Bourse

Traumatisée par la politique

Ébranlée dès le milieu du mois de mars 1 976 par le flottement du franc, la Bourse de Paris a rapidement reculé au vu du projet gouvernemental de taxation des plus-values, sans que la reprise technique observée fin mai-début juin, lors de l'ouverture de la discussion de ce projet à l'Assemblée, parvienne à infléchir durablement cette tendance baissière.

Les cours fléchissent en effet de plus belle en juillet, quand l'or fait de même sous la pression répétée des ventes du Fonds monétaire (126 dollars l'once la première fois, 122,05 la seconde, moins de 110 la troisième) et que la faiblesse du franc conduit la Banque de France à relever son taux d'escompte de 8 à 9,5 %.

Mois de pause traditionnel, août voit certes la tendance se stabiliser, malgré la crise politique qui amène Raymond Barre à succéder à Jacques Chirac à la tête du gouvernement. L'attente des mesures de lutte contre l'inflation (il faut enfin passer aux choses sérieuses) freine encore les initiatives en septembre.

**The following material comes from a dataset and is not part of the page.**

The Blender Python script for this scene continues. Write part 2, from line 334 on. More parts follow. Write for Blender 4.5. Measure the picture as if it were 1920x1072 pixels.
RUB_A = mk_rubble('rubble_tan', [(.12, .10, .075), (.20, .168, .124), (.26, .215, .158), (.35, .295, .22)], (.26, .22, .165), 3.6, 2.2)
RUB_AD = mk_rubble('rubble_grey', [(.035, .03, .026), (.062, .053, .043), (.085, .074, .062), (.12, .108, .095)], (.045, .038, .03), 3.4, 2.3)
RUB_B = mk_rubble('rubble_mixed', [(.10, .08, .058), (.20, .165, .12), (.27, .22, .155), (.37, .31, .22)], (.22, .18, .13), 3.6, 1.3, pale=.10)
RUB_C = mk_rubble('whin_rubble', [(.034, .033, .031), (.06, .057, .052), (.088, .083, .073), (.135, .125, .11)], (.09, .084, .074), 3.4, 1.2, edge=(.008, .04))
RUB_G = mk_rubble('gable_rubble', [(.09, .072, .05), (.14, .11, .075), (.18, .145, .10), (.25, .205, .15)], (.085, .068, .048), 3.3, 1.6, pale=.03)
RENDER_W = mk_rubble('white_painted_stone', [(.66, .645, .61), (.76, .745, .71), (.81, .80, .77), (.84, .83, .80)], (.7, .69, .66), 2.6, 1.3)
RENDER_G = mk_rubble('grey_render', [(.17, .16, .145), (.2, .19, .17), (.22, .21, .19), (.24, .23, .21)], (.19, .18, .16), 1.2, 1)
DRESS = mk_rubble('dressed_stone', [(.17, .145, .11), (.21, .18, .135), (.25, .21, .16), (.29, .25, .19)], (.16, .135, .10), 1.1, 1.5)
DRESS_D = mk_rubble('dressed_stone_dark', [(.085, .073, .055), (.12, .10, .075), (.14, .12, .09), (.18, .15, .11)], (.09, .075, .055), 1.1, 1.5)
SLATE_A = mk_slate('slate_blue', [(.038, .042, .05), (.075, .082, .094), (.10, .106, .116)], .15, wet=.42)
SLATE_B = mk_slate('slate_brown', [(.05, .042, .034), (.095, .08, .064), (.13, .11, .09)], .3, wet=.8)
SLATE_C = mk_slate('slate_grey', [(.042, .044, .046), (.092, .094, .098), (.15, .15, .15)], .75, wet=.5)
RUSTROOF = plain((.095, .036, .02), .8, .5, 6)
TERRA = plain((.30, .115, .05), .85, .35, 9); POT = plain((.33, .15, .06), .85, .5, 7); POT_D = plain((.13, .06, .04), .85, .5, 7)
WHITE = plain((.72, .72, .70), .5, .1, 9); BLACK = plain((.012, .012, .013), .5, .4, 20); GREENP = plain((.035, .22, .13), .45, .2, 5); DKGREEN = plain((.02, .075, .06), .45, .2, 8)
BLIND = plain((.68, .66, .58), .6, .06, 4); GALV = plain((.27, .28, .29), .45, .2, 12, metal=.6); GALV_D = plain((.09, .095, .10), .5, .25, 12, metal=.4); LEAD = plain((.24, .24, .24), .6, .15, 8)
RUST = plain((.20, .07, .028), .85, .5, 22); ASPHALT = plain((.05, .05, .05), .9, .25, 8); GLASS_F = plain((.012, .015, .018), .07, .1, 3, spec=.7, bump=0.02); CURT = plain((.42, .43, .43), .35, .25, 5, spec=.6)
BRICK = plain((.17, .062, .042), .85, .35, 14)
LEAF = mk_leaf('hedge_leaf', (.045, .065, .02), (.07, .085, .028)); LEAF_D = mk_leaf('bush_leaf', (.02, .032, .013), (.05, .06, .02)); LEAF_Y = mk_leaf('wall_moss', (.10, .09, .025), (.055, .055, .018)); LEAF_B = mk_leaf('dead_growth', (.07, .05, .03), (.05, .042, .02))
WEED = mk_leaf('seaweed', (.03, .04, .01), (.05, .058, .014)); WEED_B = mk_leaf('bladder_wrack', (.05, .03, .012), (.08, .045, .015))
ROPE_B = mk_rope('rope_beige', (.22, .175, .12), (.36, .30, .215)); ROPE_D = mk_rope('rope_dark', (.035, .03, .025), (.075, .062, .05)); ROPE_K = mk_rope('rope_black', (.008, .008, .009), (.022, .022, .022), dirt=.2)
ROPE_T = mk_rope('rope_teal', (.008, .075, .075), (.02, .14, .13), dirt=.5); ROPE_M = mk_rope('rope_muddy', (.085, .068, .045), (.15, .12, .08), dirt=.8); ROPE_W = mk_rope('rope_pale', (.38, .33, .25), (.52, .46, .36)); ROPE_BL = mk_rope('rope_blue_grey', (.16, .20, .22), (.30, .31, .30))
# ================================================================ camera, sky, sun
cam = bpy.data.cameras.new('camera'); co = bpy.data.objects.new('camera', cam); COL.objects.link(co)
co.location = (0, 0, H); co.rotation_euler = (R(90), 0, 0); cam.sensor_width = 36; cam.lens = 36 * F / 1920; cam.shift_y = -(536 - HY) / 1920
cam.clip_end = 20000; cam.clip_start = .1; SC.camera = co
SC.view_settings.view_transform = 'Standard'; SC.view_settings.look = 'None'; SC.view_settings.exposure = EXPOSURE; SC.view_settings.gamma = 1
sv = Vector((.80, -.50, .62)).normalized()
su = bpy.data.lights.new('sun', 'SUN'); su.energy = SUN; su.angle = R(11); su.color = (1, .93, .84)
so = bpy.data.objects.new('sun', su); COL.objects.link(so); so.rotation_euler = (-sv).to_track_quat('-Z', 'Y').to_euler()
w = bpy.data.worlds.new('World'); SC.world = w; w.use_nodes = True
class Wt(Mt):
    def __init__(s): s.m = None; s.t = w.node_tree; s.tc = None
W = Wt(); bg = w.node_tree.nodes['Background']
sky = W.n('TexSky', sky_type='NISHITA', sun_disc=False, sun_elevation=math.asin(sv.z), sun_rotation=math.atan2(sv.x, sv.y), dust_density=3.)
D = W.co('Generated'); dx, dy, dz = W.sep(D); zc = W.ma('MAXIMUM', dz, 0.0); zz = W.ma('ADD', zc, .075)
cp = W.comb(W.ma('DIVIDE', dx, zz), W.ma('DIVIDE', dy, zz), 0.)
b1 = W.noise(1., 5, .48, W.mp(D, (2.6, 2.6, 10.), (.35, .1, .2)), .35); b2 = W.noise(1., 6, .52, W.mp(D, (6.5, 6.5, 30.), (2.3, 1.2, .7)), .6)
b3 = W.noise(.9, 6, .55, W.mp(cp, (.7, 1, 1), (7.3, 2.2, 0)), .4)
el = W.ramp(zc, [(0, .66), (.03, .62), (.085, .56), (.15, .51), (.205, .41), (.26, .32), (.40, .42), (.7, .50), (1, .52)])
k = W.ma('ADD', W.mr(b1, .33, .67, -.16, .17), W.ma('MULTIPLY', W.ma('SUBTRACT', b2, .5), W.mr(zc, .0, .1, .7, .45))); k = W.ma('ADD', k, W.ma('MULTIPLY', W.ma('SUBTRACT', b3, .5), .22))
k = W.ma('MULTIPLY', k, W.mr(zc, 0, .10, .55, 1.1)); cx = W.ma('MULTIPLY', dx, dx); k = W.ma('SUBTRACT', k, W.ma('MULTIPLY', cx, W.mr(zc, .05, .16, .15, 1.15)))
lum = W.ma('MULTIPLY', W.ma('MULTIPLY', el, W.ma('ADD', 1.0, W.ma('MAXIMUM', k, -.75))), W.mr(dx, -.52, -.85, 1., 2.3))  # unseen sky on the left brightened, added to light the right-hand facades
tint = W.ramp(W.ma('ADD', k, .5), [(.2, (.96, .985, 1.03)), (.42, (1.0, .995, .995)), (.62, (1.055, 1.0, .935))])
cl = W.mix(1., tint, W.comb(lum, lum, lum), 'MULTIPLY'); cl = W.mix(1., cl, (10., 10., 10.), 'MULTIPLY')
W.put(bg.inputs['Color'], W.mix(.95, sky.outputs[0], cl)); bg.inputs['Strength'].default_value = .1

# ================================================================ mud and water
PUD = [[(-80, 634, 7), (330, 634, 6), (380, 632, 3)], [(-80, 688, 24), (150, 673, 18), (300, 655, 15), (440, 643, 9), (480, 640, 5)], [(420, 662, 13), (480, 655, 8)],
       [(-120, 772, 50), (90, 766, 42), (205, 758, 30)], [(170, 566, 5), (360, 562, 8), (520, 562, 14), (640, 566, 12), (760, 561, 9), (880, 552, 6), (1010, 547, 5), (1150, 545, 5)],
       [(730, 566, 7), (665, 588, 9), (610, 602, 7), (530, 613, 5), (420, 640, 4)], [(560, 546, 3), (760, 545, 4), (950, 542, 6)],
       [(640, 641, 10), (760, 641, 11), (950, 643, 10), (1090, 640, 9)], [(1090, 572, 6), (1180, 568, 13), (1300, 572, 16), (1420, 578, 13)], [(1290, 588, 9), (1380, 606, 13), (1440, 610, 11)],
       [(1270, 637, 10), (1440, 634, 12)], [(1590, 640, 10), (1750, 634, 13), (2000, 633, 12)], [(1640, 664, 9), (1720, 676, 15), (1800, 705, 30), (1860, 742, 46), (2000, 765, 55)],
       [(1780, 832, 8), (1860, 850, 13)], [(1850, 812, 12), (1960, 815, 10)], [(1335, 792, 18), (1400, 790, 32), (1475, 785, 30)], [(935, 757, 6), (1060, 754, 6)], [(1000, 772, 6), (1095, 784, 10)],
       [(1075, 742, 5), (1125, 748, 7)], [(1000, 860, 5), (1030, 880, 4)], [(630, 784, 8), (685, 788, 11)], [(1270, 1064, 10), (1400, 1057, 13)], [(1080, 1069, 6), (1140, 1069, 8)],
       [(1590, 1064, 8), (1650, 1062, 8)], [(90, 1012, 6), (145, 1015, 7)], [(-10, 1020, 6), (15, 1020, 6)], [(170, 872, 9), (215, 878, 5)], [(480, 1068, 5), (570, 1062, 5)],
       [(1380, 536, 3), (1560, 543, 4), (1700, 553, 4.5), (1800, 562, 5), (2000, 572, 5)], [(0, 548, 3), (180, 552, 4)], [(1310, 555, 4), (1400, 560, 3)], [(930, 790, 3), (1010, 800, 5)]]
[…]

Jusqu'au 22 du moins, quand, malgré les résultats satisfaisants du premier semestre, le plan Barre accélère la chute des valeurs françaises.

Mal profond

Car c'est bien de chute qu'il s'agit, et même de l'une des plus sévères de ces dernières années : 14 % en à peine plus d'un mois (du 22/9 au 26/10). Le phénomène n'est certes pas propre à la France, et ce dernier trimestre commence tout aussi mal à Wall Street qui affichait peu auparavant des niveaux records. Mais le mal est ici plus profond.

Qu'importe aux actionnaires une franchise de 1 000 F ou même 2 000 F sur les revenus de leurs actions quand le malaise politique s'accroît, quand il est question d'instaurer un impôt sur la fortune, quand la sécheresse récente accentue la vulnérabilité du franc et annonce un effort fiscal supplémentaire, quand le taux d'escompte est à nouveau relevé de 9,5 à 10,5 %, quand les prix, enfin, sont bloqués et que la reprise économique tourne court ?

Car tel est l'environnement de cette période noire. Que la cote ait eu tendance à se stabiliser en novembre n'y change rien. C'est une réaction technique normale, au demeurant masquée par la faiblesse accentuée de certains secteurs comme la sidérurgie, les magasins traditionnels ou la papeterie. Plus quelques cas d'espèces, comme Poclain ou Bull.

La relance des investissements est à l'ordre du jour, mais encore faut-il avoir :
– besoin d'investir, ce qui n'est pas le cas des industries dont le potentiel n'est que partiellement utilisé,
– les moyens d'investir, ce qui manque fréquemment tant en raison d'un endettement déjà excessif que de l'impossibilité de recourir au marché financier,
– envie d'investir, ce qui implique confiance dans la stabilité économique et politique, outre l'espérance d'un profit, de plus en plus remis en cause par l'évolution déséquilibrée des coûts et des prix de vente.

Réforme

C'est l'heure où les agents de change, dont la situation financière se dégrade rapidement, présentent les grandes lignes d'une réforme qui vise à faire disparaître la dualité terme-comptant au profit d'une formule de marché tout au comptant, qui préserverait les possibilités spéculatives et recourrait largement à l'informatique.

Songer à moderniser le fonctionnement de la Bourse est une chose, bonne en soi. Se doter d'un outil perfectionné sans être assuré de pouvoir l'alimenter en est une autre, et c'est bien là le mal de cette fin d'année où le volume quotidien des transactions tombe à des niveaux ridicules, où les capitaux disponibles, pourtant considérables, ne connaissent qu'une urgence, l'attente.

Une reprise technique a certes lieu en décembre, favorisée par les opérations habituelles de window dressing destinées à flatter les bilans. Insensible à l'élection de Jimmy Carter à la présidence des États-Unis, la Bourse de Paris ne réagit guère plus à la réunion des pays de l'OPEP qui décident de relever leurs prix. La dissension entre l'Arabie Saoudite et les autres producteurs est même accueillie favorablement.

Regroupement

Ce raffermissement toutefois ne dure pas, et le marché cède rapidement au démon de la politique, qui lui est traditionnellement néfaste. La balance commerciale commence pourtant à s'améliorer, et les résultats de l'exercice s'annoncent favorables, parfois même excellents comme pour Peugeot-Citroën qui annonce dès janvier des chiffres sans précédent : 35 milliards de F de ventes et 3 milliards de cash flow après une ponction fiscale de 1,4 milliard, alors que la capitalisation boursière de l'affaire n'est que de 2,25 milliards.